MHP Ordu Milletvekili Cemal Enginyurt, Bahçeli'nin makam odasında 17.25’e sabitlenmiş olan saattin hala durduğunu söyleyerek, “17-25 Aralık’ta Milliyetçi Hareket Partisi’nin durduğu nokta sabittir. Bundan da sayın Devlet Bahçeli hiçbir rahatsızlık hissetmemiştir” dedi. Enginyurt, FETÖ'nün darbe girişimi hakkında da, "Kandırıldık, yanıltıldık demedik hiçbir zaman" ifadesini kullandı.
Enginyurt “Devlet Bahçeli’nin makam odasında 17.25’te durmuş bir saat vardı. O saatin durması darbe girişimini cesaretlendirmiş olabilir mi?” sorusuna yanıt verdi.
“BİZ HİÇBİR ZAMAN KANDIRILDIK DEMEDİK”
Cemal Enginyurt, Independent Türkçe’den Can Bursalı’nın sorularını yanıtladı:
“FETÖ’cüler, 17-25 Aralık’taki darbe girişimini, toplumun AK Parti dışındaki kesimlerini arkasına alabilmek için yaptı. 17-25 Aralık’ta Milliyetçi Hareket Partisi’nin durduğu nokta sabittir. Bundan da sayın Devlet Bahçeli hiçbir rahatsızlık hissetmemiştir.

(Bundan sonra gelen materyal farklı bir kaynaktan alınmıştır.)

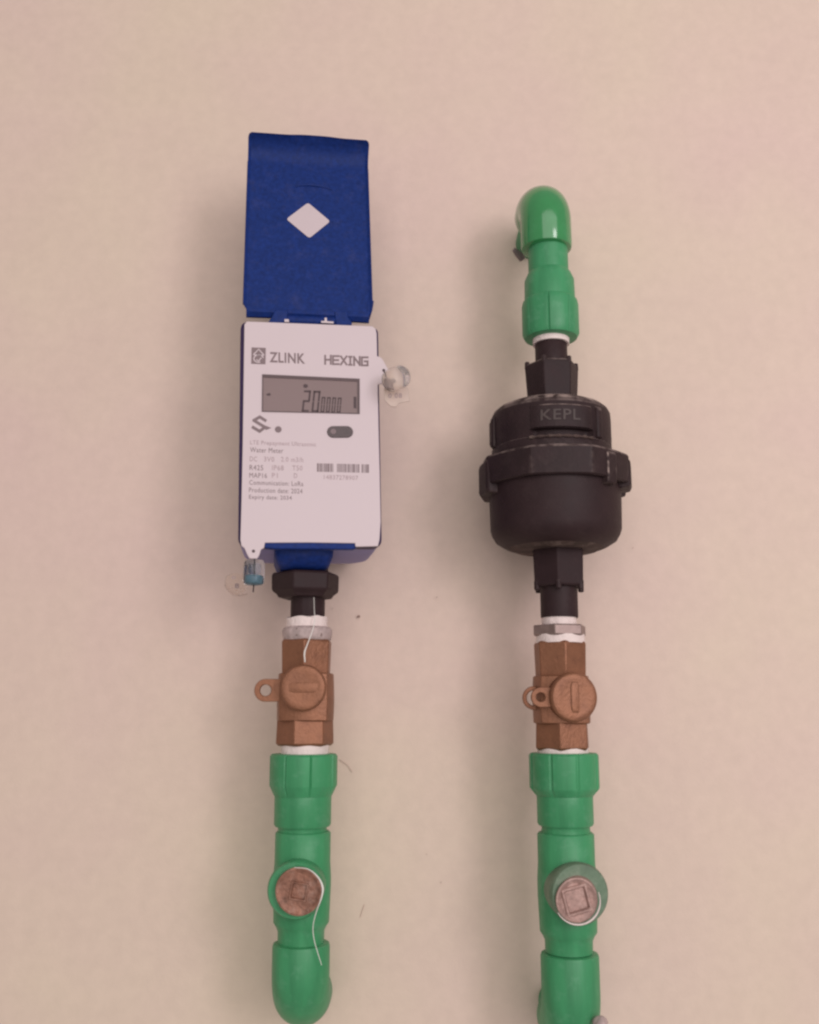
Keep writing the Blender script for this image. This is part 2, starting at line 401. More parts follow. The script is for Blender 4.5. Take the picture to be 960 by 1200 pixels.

Kandırıldık, yanıltıldık demedik hiçbir zaman. Ortaya çıkan tapeler ve ortaklıkların neticesinde, sayın Genel Başkanımız 4 bakanın Yüce Divan’da yargılanmasını, suçsuzlarsa aklanıp gelmelerini istedi. O saatin 17.25’te durmasının sebebi budur.”
"MHP, 4 BAKANIN YARGILANMASINI SUÇSUZLARSA BERAAT ETSİN DİYE İSTEDİ"
MHP 17-25 Aralık soruşturmalarında adı geçen 4 bakanın Yüce Divan’da yargılanmalarını istemişti. Enginyurt bu talebin devam edip etmediğine ilişkin soruya şu yanıtı verdi:
“MHP, 4 bakanın yargılanmasını suçsuzlarsa beraat etsinler diye istedi. Milliyetçi Hareket Partisi, kendi bakanı Koray Aydın’ın Yüce Divan’da yargılanmasından imtina etmedi. Koray Aydın Yüce Divan’da yargılanıp beraat ettikten sonra sayın Devlet Bahçeli Koray Aydın’ı 7 Haziran 2015’teki seçimlerden sonra Meclis Başkanvekilliği ile onurlandırdı. Sayın Bahçeli aynı şekilde 4 bakanın beraat etmeleri halinde istedikleri makama gelme imkanları olduğunu gösterdi. Daha sonraki süreçte 15 Temmuz olduğu için ve 17-25 Aralık’ın da önüne geçtiği için, 4 bakanın yargılanması konusunda ısrar edip ülkenin birliğe ve beraberliğe ihtiyacı olduğu dönemde bizim sizinle kavgamız var demek yerine birlik ve beraberliği tercih ettik.”